La sociedad argentina, en general, fue obligada a participar de un experimento parecido. De pronto fue sacada de su estado de bienestar en cautiverio dentro de su geografía e incitada a la libertad de escoger y de consumir ya sin la seguridad de su dieta diaria establecida, sino la que podría obtener con su esfuerzo entre un mar de oportunidades. Le ofrecieron un global surtido de góndolas en cambio de los limitados y vetustos almacenes de barrio. Pero no le dijeron que entre el surtido y sus narices estaban las vidrieras. Ni que las consecuencias "no queridas" iban a ser infinitamente superiores a las queridas, suponiendo que éstas hubieran sido de verdad justas.
Lamentablemente, infortunadamente, el mar donde fue lanzada la sociedad a retozar y gozar de su libertad no contenía los peces necesarios para su acostumbrada dieta, o si los contenía eran cazados y comidos por otros animales más poderosos de los que nunca había tenido antes que defenderse porque el Estado la protegía de ellos. Así como para Keiko su manada natural son los humanos, para millones de argentinos agradecidos su manada natural es el Estado. Entonces la idílica idea de libertad empezó a resultarles una cruel apariencia que escondía un peor cautiverio. El de sentirse impotentes e incapaces de sobrevivir en un medio en el cual otras especies más voraces y diestras los quitan del medio o los condenan al ostracismo, la extinción. Hay una diferencia entre la orca y esta sociedad estragada por decenas de miedos nuevos. En tanto, Keiko, como no aprendió aún a integrarse a la vida global de la especie, sigue recibiendo su alimento y protección a su salud mientras se intenta que logre obtener su independencia, gran parte de la sociedad argentina no los tiene o vive bajo el riesgo de carecer de ellos.
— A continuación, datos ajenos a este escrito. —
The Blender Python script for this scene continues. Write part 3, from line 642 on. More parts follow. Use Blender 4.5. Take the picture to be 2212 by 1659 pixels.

Imposible pretender que no sienta nostalgias. Sería estúpido. El experimento argentino ha sido atroz. Fue diseñado con todas las garantías para el laboratorio y para los creadores del plan sin atender las consecuencias sacrificantes de la sociedad sobre la que se experimentaba. No puede haber nunca consenso entre ayunadores y glotones si no se establece una dieta básica de alimento, de salud y de empleo en un país donde una pequeña parte los concentra. Y donde los experimentadores se volvieron ricos de repente; se quedaron con el pescado y dejaron sólo el olor tras de sí ante eltardío plañir de sus damnificados.
Ahora ya está. La culpa siempre es pasada -ya fue- y no se sitúa en un único origen. La consecuencia es el presente. No el futuro, porque nadie podría predecirlo. Es el presente. Nadie vive, como dicen los malos libros de lectura, pensando en cómo les va a ir a los habitantes del siglo que viene, sino cómo nos está yendo a nosotros, ahora. Soy yo y mi circunstancia. No se inventen generaciones heroicas porque sólo existen en la historia y ya no puede preguntárseles si su heroísmo fue voluntario u obligatorio.
Hoy millones de Keikos argentinos sin desayunar, incluso hasta desaprendidos de su anterior adiestramiento y sin saber tampoco las consignas del nuevo y vasto acuario porque no han tenido empleo donde aprender, chapotean en el mar ya sin fuerzas y más bien desesperados, aferrándose a lo primero que encuentran. Y, lo que es más desgraciado y triste, ensimismándonos con ferocidad individual al más módico instinto de supervivencia.
Qué fácil es para los experimentadores ubicados en las mesas servidas y con vista a la rompiente alentar a los Keikosya desarropados, inundados, desempleados, desapartados y disgregados, a seguir insistiendo en medio del mar. Hasta sus hijos nacen con el peor síndrome: el del miedo. El miedo que sus padres les contagian: el miedo a no poder ganar, que es igual a la certeza de perder.
Así nos vería el censo. Hay veces en que verse en el espejo duplica el horror. Pero nadie quiere ser eternamente atroz ni se pasa muriéndose mal toda la vida. Todavía hay una oportunidad. A lo mejor el censo no nos condena, sino que nos provoca.